§ OBJECTIVE
Write out the records below from the first line through the line containing "PI = math.pi", leaving out any pictures.

§ 3D scene scripts
* Start *

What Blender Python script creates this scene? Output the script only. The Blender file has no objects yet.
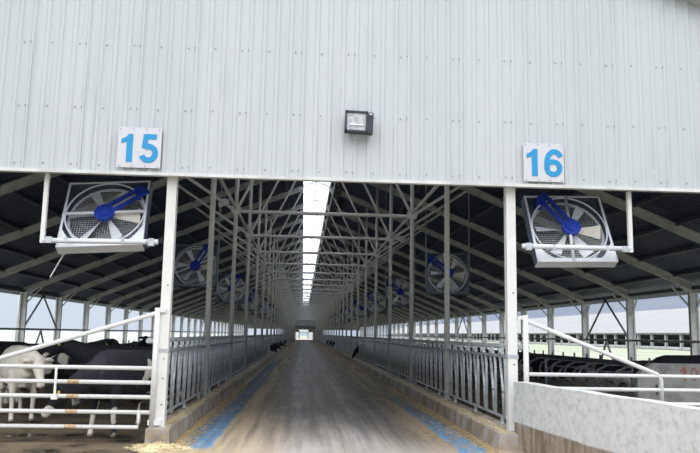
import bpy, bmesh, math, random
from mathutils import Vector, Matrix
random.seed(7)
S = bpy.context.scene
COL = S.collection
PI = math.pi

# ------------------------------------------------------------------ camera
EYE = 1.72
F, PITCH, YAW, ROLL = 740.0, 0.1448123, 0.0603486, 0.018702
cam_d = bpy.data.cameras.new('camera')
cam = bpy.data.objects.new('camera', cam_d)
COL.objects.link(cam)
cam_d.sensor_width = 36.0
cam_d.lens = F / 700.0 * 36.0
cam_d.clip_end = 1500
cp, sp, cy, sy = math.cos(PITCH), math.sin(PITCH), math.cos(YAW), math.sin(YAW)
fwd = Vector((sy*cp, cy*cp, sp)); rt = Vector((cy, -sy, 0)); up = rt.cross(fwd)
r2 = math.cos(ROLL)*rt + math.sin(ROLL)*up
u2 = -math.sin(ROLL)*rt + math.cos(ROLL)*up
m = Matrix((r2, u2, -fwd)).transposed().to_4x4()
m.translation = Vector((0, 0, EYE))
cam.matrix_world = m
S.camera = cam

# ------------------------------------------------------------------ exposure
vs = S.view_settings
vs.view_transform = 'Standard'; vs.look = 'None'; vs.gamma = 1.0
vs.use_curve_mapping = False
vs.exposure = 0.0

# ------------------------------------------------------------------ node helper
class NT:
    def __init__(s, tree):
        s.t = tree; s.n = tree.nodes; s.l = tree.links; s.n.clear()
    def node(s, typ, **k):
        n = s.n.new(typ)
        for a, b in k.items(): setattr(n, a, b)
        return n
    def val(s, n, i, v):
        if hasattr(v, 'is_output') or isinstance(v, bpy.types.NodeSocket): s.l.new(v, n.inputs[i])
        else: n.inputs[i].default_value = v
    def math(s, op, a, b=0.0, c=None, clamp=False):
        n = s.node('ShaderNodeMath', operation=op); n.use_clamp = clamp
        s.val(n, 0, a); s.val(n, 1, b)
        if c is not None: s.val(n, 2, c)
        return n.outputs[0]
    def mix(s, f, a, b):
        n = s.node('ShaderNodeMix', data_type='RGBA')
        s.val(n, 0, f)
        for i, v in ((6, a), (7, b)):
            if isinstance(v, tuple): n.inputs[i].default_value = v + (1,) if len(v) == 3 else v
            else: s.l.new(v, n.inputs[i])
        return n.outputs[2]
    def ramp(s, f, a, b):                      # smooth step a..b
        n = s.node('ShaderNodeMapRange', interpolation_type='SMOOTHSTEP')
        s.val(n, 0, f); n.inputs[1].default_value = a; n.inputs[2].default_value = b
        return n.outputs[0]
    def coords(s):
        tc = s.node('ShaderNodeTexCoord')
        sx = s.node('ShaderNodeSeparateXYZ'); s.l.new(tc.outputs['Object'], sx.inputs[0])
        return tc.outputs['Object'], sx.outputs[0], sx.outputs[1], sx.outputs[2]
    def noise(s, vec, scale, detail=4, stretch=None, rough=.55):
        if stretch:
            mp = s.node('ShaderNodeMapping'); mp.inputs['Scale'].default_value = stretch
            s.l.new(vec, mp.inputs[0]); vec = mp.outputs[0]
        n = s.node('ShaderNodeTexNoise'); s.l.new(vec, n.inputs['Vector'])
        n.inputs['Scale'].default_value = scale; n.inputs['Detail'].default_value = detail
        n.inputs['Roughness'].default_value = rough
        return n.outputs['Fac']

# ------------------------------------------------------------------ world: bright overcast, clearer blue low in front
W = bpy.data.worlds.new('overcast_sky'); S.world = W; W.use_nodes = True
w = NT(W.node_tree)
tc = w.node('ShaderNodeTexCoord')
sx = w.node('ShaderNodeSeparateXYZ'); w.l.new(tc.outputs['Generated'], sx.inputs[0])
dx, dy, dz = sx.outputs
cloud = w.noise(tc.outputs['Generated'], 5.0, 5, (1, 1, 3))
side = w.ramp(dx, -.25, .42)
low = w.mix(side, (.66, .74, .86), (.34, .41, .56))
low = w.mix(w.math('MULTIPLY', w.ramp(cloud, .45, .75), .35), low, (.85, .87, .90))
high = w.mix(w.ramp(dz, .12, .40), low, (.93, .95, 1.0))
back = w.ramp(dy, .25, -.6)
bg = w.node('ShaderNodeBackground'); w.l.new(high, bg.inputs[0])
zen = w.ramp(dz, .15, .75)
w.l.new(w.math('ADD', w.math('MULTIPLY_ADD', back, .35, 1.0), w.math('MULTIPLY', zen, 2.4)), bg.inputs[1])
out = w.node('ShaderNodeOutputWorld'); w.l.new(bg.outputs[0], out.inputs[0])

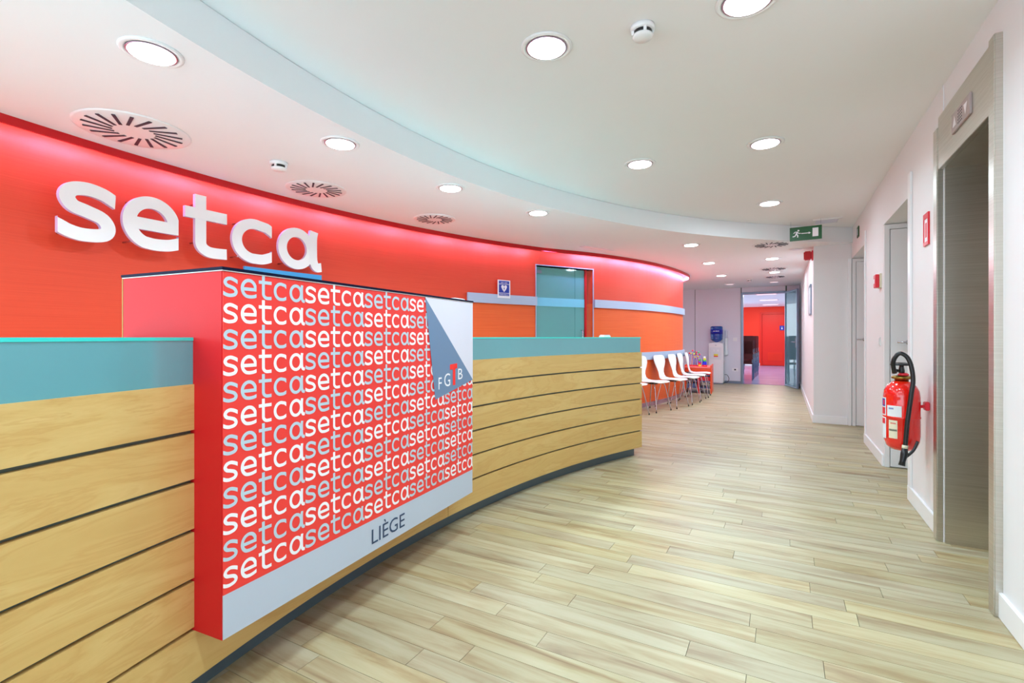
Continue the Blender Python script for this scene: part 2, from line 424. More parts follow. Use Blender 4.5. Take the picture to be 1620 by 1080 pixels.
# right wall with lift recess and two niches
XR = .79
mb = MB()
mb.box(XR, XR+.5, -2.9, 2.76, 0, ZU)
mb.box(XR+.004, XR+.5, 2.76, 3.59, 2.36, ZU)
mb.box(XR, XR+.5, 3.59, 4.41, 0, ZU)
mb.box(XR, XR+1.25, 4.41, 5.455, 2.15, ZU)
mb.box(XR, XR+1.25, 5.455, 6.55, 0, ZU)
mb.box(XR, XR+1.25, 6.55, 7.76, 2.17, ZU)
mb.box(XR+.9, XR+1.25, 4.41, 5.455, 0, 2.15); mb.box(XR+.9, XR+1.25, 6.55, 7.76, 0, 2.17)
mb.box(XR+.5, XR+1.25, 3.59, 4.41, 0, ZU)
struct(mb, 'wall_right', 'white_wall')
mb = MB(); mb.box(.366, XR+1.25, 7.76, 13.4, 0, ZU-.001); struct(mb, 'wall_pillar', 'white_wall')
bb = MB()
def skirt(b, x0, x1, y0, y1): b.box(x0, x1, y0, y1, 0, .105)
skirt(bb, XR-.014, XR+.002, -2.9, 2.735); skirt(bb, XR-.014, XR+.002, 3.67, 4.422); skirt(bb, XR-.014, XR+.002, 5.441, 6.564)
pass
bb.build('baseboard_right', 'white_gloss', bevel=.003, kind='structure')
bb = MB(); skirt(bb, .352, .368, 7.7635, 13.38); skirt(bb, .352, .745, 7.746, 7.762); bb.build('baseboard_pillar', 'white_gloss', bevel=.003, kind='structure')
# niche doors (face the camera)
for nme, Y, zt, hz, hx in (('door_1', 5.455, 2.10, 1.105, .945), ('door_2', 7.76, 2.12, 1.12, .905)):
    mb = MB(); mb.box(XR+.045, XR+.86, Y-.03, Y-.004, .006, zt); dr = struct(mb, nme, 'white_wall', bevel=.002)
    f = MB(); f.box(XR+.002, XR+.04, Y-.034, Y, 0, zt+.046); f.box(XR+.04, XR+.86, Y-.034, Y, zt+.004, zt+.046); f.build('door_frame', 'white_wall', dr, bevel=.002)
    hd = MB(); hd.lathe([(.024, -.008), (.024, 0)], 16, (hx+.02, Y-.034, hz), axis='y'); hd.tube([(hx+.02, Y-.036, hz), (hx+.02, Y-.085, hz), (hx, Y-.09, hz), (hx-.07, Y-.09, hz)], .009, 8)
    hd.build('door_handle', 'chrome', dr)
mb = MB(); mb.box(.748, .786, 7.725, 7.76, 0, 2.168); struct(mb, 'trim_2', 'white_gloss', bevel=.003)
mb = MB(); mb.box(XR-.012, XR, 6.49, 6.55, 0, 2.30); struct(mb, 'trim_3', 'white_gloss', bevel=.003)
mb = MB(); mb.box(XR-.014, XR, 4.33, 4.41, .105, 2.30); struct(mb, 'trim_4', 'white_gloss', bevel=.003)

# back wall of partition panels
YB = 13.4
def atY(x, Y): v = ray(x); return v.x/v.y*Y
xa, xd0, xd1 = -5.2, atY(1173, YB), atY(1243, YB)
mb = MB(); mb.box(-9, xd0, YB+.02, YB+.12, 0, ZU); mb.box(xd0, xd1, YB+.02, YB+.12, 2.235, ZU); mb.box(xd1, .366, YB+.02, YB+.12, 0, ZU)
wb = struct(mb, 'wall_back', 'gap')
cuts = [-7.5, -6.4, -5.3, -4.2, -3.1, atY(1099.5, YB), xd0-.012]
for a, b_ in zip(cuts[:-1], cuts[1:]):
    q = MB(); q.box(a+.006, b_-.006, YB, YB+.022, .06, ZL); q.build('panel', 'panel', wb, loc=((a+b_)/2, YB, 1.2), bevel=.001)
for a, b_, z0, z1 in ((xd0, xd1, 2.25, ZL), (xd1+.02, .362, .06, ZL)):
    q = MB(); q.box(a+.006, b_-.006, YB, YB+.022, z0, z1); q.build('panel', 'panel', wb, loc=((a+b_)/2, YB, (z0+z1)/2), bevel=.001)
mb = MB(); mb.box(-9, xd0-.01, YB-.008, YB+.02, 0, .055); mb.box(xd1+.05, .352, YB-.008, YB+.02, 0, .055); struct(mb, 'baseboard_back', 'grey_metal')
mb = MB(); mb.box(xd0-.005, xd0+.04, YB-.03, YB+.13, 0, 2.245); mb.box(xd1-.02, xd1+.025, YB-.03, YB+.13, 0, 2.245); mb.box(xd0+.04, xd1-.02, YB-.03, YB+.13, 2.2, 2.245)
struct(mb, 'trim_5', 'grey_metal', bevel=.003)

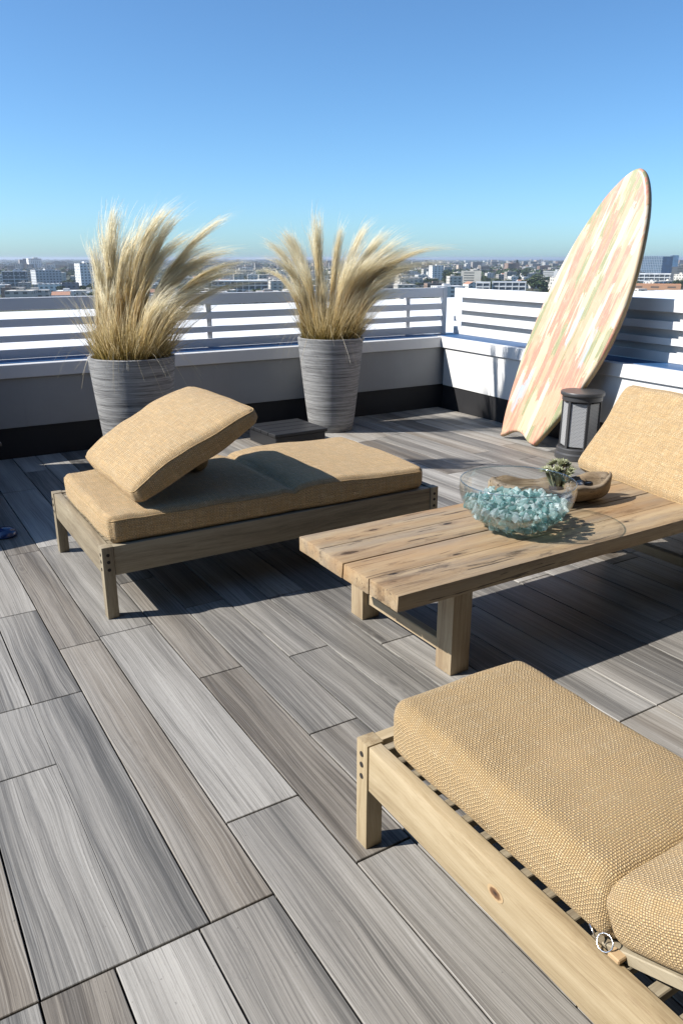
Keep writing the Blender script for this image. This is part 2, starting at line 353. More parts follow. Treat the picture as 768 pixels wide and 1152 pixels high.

* End *

§ TASK ANSWER
What Blender Python script creates this scene? Output the script only. The Blender file has no objects yet.
import bpy, bmesh, math, random
from mathutils import Vector, Matrix
random.seed(7)
S = bpy.context.scene
COL = S.collection
PI = math.pi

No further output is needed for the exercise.